Debate. Barcelona (2003). 244 págs. 17,20 €. Traducción: Mercedes Corral.
La escritora Natalia Ginzburg (1916-1991) tiene la agradable virtud de hacer interesente y dar amenidad a todo lo que escribe. Ciertamente en España ha tenido y sigue teniendo, después de su muerte, suficientes lectores; tanto es así que la editorial Debate traduce y publica ahora esta obra aparecida en Italia en 1984.
La ciudad y la casa es una novela construida sólo con cartas. El protagonista y los otros actores -bastantes personas- de la historia, mínima y común en lo exterior, se escriben cartas unos a otros, aunque estén en la misma ciudad o cerca. Las cartas señalan la ciudad o lugar desde donde se escribe, mes y día, pero no el año; probablemente es ocurrencia de la autora o del editor para dar más larga actualidad a los sucesos, a la novela. De todos modos, por la mentalidad y costumbres y peculiares modos civilizados, bien podríamos estar en los años sesenta y setenta
Sin dramatismos, sin estridencias, como si de una sociedad cansada moralmente se tratara, y sin duda -a pesar de ser una sociedad italiana, que es en su mayoría católica, por tradición y de hecho- una sociedad sin Dios; al menos el pequeño sector humano, de la segunda edad, que Ginzburg presenta: pequeños artistas, pequeños intelectuales y profesores, pequeños hombres de negocios, pequeñas personas de edad, es decir, de una generación anterior, pero sin vigor interior ni convicciones espirituales, o sea, viejos acomodaticios a los nuevos tiempos. Tampoco los jóvenes presentados son gente viva, sino hastiada, como aburrida, herida de desgana y sin esperanza ni especiales metas que alcanzar en su vida.
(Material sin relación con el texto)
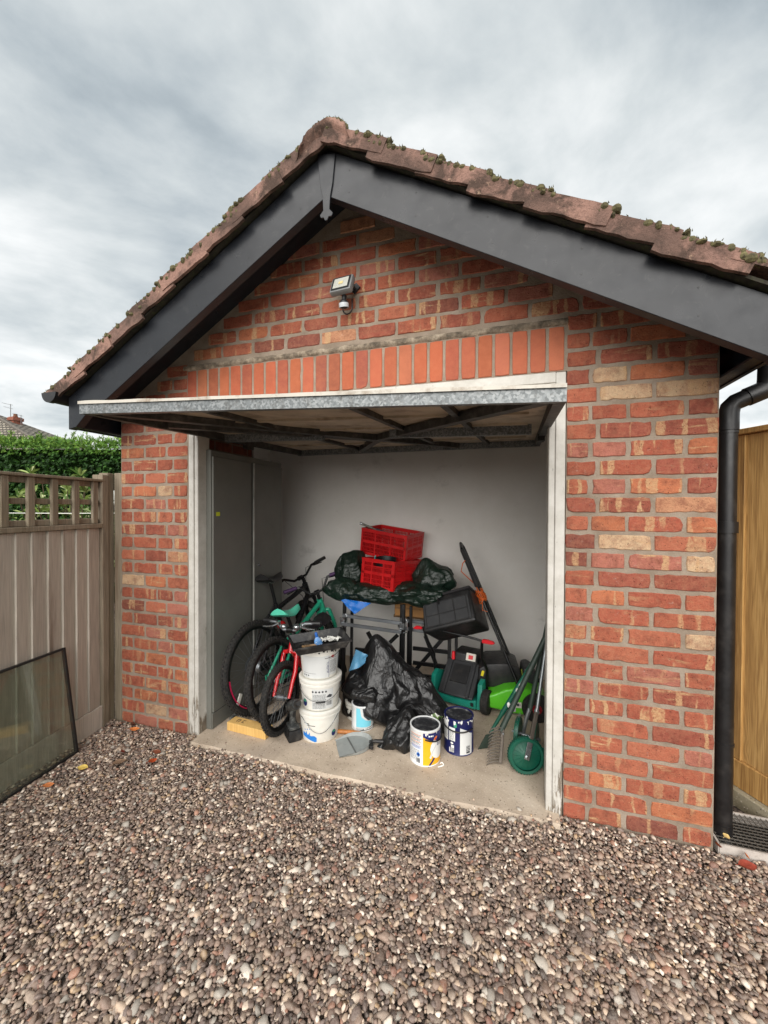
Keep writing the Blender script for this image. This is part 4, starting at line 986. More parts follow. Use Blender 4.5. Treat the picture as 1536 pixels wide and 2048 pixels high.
# ---- steel locker
LK = thing('steel_locker', 'tall dark grey two-door steel locker against the left wall', 'locker', (.46, .51, FZ))
MLK = pm('locker_paint', S(106, 106, 100), .42, var=.10, vs_=3, dirt=S(90, 88, 80), dirt_amt=.3, space='World')
m = MB(); m.bx(.24, .690, .078, .938, FZ, 1.885); m.build('cabinet', MLK, LK, world=True, bevel=.004)
m = MB(); m.bx(.6905, .704, .086, .494, .135, 1.842); m.build('door', MLK, LK, world=True, bevel=.003)
d2 = MB(); d2.bx(.6905, .702, .520, .930, .135, 1.842); d2 = d2.build('door', MLK, LK, world=True, bevel=.003)
m = MB(); m.bx(.7022, .709, .518, .532, .135, 1.842); m.build('door_flange', pm('locker_edge', S(150, 150, 144), .4, space='World'), d2, world=True)
m = MB(); m.cyl((.7025, .585, 1.055), (.712, .585, 1.055), .011, n=14); m.build('lock', CHR, d2, world=True, smooth=40)
m = MB(); m.bx(.6905, .698, .082, .934, FZ+.002, .128); m.build('plinth', MLK, LK, world=True, bevel=.002)
m = MB(); m.bx(.7045, .7052, .112, .148, 1.445, 1.472); m.build('sticker', pm('sticker_yellow', S(196, 206, 40), .6, var=.1), LK, world=True)
# steel tube and timber offcut on the floor
tb = MB(); tb.cyl((.735, .215, FZ+.014), (.745, .44, FZ+.014), .0125, n=14); tb.cyl((.7353, .225, FZ+.014), (.7356, .235, FZ+.014), .0138, n=14); tb.cyl((.736, .255, FZ+.014), (.7363, .262, FZ+.014), .0138, n=14)
tag(tb.build('steel_tube', pm('steel_tube', S(150, 152, 150), .35, .8), smooth=40), 'short steel tube lying along the foot of the locker', 'tube')
wb_ = thing('timber_offcut', 'pale pine timber offcut lying flat in front of the bicycles', 'wood block', (.95, .145, FZ), (0, 0, -.065))
m = MB(); m.bx(-.155, .155, -.048, .035, 0, .055); m.build('block', MPINE, wb_, bevel=.003, attrs={'bcol': [(.2, .6, .4, 1)]*8})
MST = pm('stamp_ink', S(110, 84, 56), .8, var=.2)
m = MB()
for a, b, c, d in ((-.105, -.098, -.02, .012), (-.105, -.085, .006, .012), (-.088, -.081, -.02, .012), (-.062, -.056, -.018, .01), (-.062, -.042, .006, .011), (-.062, -.042, -.02, -.014)): m.bx(a, b, c, d, .0552, .0556)
m.build('stamp', MST, wb_)

# ---- bicycles
def wheel(par, name, Mx, Rr, tr, rim_mat, knob=True, spokes=28, hubw=.05, stripe=None, disc=False):
    o = MB(); n = 56
    o.tube([((Rr-tr)*math.cos(2*math.pi*k/n), 0, (Rr-tr)*math.sin(2*math.pi*k/n)) for k in range(n)], tr, 10, closed=True)
    if knob:
        nk = int(2*math.pi*Rr/.028)
        for k in range(nk):
            for row, (off, ang) in enumerate(((0, 0), (.62, .5), (-.62, .5), (1.15, 0), (-1.15, 0))):
                a = 2*math.pi*(k+ang)/nk; rr = Rr-tr+tr*math.cos(off)*1.04; y = tr*math.sin(off)*1.04
                Mk = Matrix.Rotation(-a, 4, 'Y') @ Matrix.Translation((rr, y, 0)) @ Matrix.Rotation(off, 4, 'Z')
                q = MB().box((0, 0, 0), (.006, .008, .012)); o.add(q.v, q.f, 0, Mk)
    ty = o.build(name, RUB, par, M=Mx, smooth=35)
    rr = Rr-2*tr+.002; q = MB(); pr = [(rr+.004, -.013), (rr+.004, .013), (rr-.016, .009), (rr-.016, -.009)]
    vv = [(r_*math.cos(2*math.pi*k/n), y, r_*math.sin(2*math.pi*k/n)) for k in range(n) for r_, y in pr]; ff = [(k*4+j, k*4+(j+1) % 4, ((k+1) % n)*4+(j+1) % 4, ((k+1) % n)*4+j) for k in range(n) for j in range(4)]
    q.add(vv, ff); q.build('rim', rim_mat, ty, M=Mx, smooth=40)
    if stripe:
        q = MB(); k0, k1 = stripe[1]
        q.tube([((rr-.004)*math.cos(a), stripe[2], (rr-.004)*math.sin(a)) for a in [k0+(k1-k0)*k/20 for k in range(21)]], .005, 5); q.build('rim_stripe', stripe[0], ty, M=Mx)
    q = MB()
    for k in range(spokes):
        a = 2*math.pi*k/spokes; b = a+(.5 if k % 2 else -.5)*.9; sg = 1 if (k//2) % 2 else -1
        q.tube([(.018*math.cos(b), sg*hubw*.42, .018*math.sin(b)), ((rr-.012)*math.cos(a), 0, (rr-.012)*math.sin(a))], .0013, 4, caps=False)
    q.build('spokes', GRY, ty, M=Mx)
    q = MB(); q.tube([(0, -hubw, 0), (0, -hubw*.55, 0), (0, -hubw*.5, 0), (0, hubw*.5, 0), (0, hubw*.55, 0), (0, hubw, 0)], [.009, .009, .02, .02, .009, .009], 12); q.build('hub', BLM if disc else GRY, ty, M=Mx, smooth=40)
    if disc:
        q = MB(); q.lathe([(.035, -.001), (.075, -.001), (.075, .001), (.035, .001)], 28, M=Matrix.Translation((0, .03, 0)) @ Matrix.Rotation(math.pi/2, 4, 'X'), cap0=False, cap1=False); q.build('brake_disc', GRY, ty, M=Mx)
    return ty
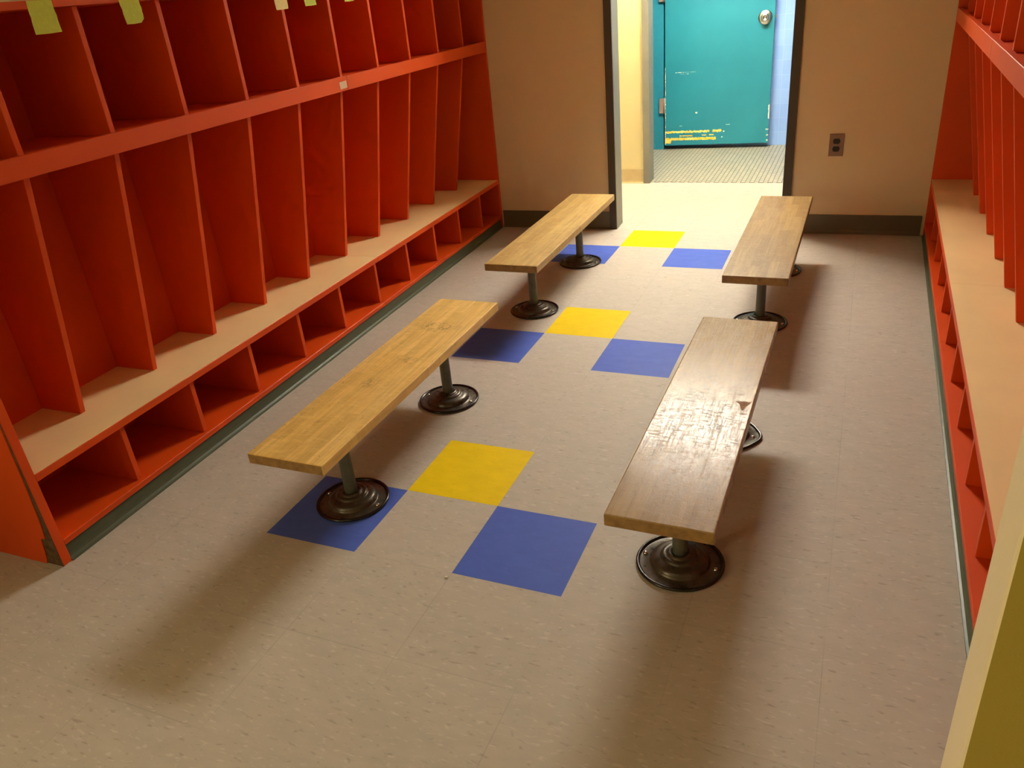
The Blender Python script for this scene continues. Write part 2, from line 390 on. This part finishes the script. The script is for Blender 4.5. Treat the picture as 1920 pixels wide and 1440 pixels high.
# ------------------------------------------------------------------ walls; everything from the back wall on is turned a touch
RW = 0.02
WY = 2.768
def wall_pt(x): return WY + RW * x
CEIL = 2.50
def setting():
    def st(name, fn, mats, loc=(0, 0, 0), rz=0.0, label=None, parent=None):
        bm = bmesh.new(); fn(bm); o = new_obj(name, bm, mats, parent)
        o.location = loc; o.rotation_euler = (0, 0, rz)
        if not parent: tag(o, label, kind='structure')
        return o
    L = (0, WY, 0)
    OX0, OX1, OH = -0.106, 0.820, 2.135          # doorway opening
    def back(bm):
        box(bm, -1.45, OX0 - 0.002, 0, 0.12, 0, CEIL); box(bm, OX1 + 0.002, 2.1, 0, 0.12, 0, CEIL)
        box(bm, OX0 - 0.002, OX1 + 0.002, 0, 0.12, OH + 0.002, CEIL)
    wb = st('wall_back', back, M['wall'], L, RW, 'cream painted back wall with an open doorway to the hallway')
    def base(bm, x0, x1, h=0.103, t=0.007):
        prism = [(x0, x1)]
        pr = [(0, 0), (-t - 0.008, 0), (-t - 0.002, 0.010), (-t, 0.022), (-t, h), (0, h)]
        a = [bm.verts.new((x0, y, z)) for y, z in pr]; b = [bm.verts.new((x1, y, z)) for y, z in pr]
        bm.faces.new(a); bm.faces.new(b[::-1])
        for i in range(len(pr)):
            j = (i + 1) % len(pr); bm.faces.new((a[i], b[i], b[j], a[j]))
    st('baseboard_back_left', lambda bm: base(bm, -0.838, OX0 - 0.044), M['basedark'], L, RW, 'dark rubber baseboard on the back wall left of the doorway')
    st('baseboard_back_right', lambda bm: base(bm, OX1 + 0.048, 1.518), M['basedark'], L, RW, 'dark rubber baseboard on the back wall right of the doorway')
    # door frame: taupe jambs with dark brown face towards this room
    def fr(side):
        def f(bm):
            if side == 'l': box(bm, OX0 - 0.04, OX0, -0.004, 0.126, 0, OH)
            elif side == 'r': box(bm, OX1, OX1 + 0.04, -0.004, 0.126, 0, OH)
            else: box(bm, OX0 - 0.04, OX1 + 0.04, -0.004, 0.126, OH + 0.0005, OH + 0.045)
        return f
    def face(side):
        def f(bm):
            if side == 'l': box(bm, OX0 - 0.043, OX0 - 0.0005, -0.014, -0.0042, 0, OH)
            elif side == 'r': box(bm, OX1 + 0.0005, OX1 + 0.046, -0.014, -0.0042, 0, OH)
            else: box(bm, OX0 - 0.043, OX1 + 0.046, -0.014, -0.0042, OH, OH + 0.045)
        return f
    for n, s_, lb in ((1, 'l', 'left'), (2, 'r', 'right'), (3, 't', 'top')):
        t = st('trim_%d' % n, fr(s_), M['trim'], L, RW, 'taupe metal door frame of the hallway doorway, %s side' % lb)
        c = st('face_casing', face(s_), M['trimdark'], (0, 0, 0), 0, None, t); c['label'] = 'dark brown face of the door frame'
    # left and right room walls
    def wl(bm): box(bm, -1.25, -1.165, -4.0, 2.735, 0, CEIL)
    st('wall_left', wl, M['wall'], (0, 0, 0), 0.0, 'cream painted wall behind the left cubbies')
    def wr(bm): box(bm, 1.875, 1.99, -0.66, 2.79, 0, CEIL)
    st('wall_right', wr, M['wall'], (0, 0, 0), 0.0, 'cream painted wall behind the right cubbies')
    def near(bm):
        box(bm, 1.400, 3.9, -0.783, -0.678, 0, CEIL)
        for f in bm.faces:
            c = f.calc_center_median()
            if c.y < -0.78: f.material_index = 1
        bevel(bm, 0.004, 2)
    st('wall_near_right', near, [M['endcream'], M['olive']], (0, 0, 0), 0, 'wall end close to the camera on the right, cream edge and olive face')
    def front(bm): box(bm, -1.25, 4.0, -4.1, -4.0, 0, CEIL)
    st('wall_front', front, M['wall'], label='wall behind the camera')
    def side(bm): box(bm, 3.9, 4.0, -4.0, -0.678, 0, CEIL)
    st('wall_side', side, M['wall'], label='far side wall of the entry area behind the camera')
    # hallway far wall with the restroom opening
    HY = 1.118                                  # local y of the hallway far wall
    A0, A1 = -0.155, 0.790
    def hall(bm):
        box(bm, -3.4, A0 - 0.02, HY, HY + 0.11, 0, CEIL); box(bm, A1 + 0.02, 3.9, HY, HY + 0.11, 0, CEIL)
        box(bm, A0 - 0.02, A1 + 0.02, HY, HY + 0.11, 2.12, CEIL)
    st('wall_hallway', hall, M['hallwall'], L, RW, 'pale yellow hallway wall seen through the doorway')
    def hb(bm): 
        pr = [(HY, 0), (HY - 0.015, 0), (HY - 0.009, 0.010), (HY - 0.007, 0.022), (HY - 0.007, 0.10), (HY, 0.10)]
        for x0, x1 in ((-3.4, A0 - 0.047), (A1 + 0.047, 3.9)):
            a = [bm.verts.new((x0, y, z)) for y, z in pr]; b = [bm.verts.new((x1, y, z)) for y, z in pr]
            bm.faces.new(a); bm.faces.new(b[::-1])
            for i in range(len(pr)):
                j = (i + 1) % len(pr); bm.faces.new((a[i], b[i], b[j], a[j]))
    st('baseboard_hallway', hb, M['basehall'], L, RW, 'tan rubber baseboard along the pale yellow hallway wall')
    def hf(bm):
        for x0, x1 in ((A0 - 0.045, A0), (A1, A1 + 0.045)):
            box(bm, x0, x1, HY - 0.014, HY + 0.122, 0, 2.10)
        box(bm, A0 - 0.045, A1 + 0.045, HY - 0.014, HY + 0.122, 2.10, 2.145)
    st('trim_4', hf, M['trim'], L, RW, 'taupe door frame of the restroom opening across the hallway')
    def ends(bm):
        box(bm, -3.5, -3.4, 0.12, HY, 0, CEIL)
        box(bm, 3.9, 4.0, 0.12, HY, 0, CEIL)
        box(bm, -3.4, -1.45, 0.0, 0.12, 0, CEIL); box(bm, 2.1, 3.9, 0.0, 0.12, 0, CEIL)
    st('wall_hallway_end', ends, M['hallwall'], L, RW, 'hallway end walls out of sight')
    # restroom
    def rest(bm): box(bm, -1.5, 2.1, 5.145, 5.23, 0, CEIL)
    st('wall_restroom', rest, M['bluetile'], (0, 0, 0), RW * 0.6, 'blue square glazed tile wall of the restroom')
    def rs(bm):
        box(bm, -1.5, -1.42, 4.0, 5.12, 0, CEIL); box(bm, 1.95, 2.03, 4.08, 5.14, 0, CEIL)
    st('wall_restroom_side', rs, M['bluetile'], (0, 0, 0), 0, 'restroom side walls out of sight')
    def ce(bm): box(bm, -3.5, 4.1, -4.1, 5.4, CEIL + 0.001, CEIL + 0.06)
    st('ceiling', ce, M['ceil'], label='flat pale ceiling above the frame')
    # extra floor under the hallway ends
    def fe(bm): box(bm, -3.5, -11 * T, 2.6, 3.9, -0.03, 0)
    st('floor_hallway', fe, M['vct'], label='hallway floor beyond the doorway')
setting()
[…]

Esta igualdad anímica no es excusa para esta que considero faceta negativa del libro de Ginzburg: todas las cartas parecen escritas por la misma persona. No hay tonos ni estilos distintos a pesar de que la carta pertenezca a un joven, a una solterona o al protagonista o a una madre de familia Sin embargo, permanece en pie lo dicho: la amenidad. Van ocurriendo cosas nuevas que hacen la lectura, no apasionante, pero sí entretenida.
Entretenida, a pesar de esas vidas casi apagadas, que parecen no advertir su paulatina extinción, como un cirio al borde de consumirse: divorcios, amantes adúlteros, hijos ilegítimos, homosexualidad, padres irresponsables, hijos medio abandonados y sin orientación ninguna Entretenida, no por morbosa, sino quizá por la esperanzada expectativa en el lector de que esas criaturas revivan en algún momento, esas criaturas hijas de un siglo en decadencia. ¿Es esa la voluntad, la intención de la autora: presentar -sin lección moral ni religiosa, sin moraleja- esa decadencia? Por supuesto que esta autora no pudo pretender una crónica de cansina superficialidad: Natalia Ginzburg nunca fue una frívola. Sea lo que sea, mi clave de lectura puede abrir al lector una mirada moral, de piedad activa, crítica hacia un modo de vivir que es un declinar hacia la nada.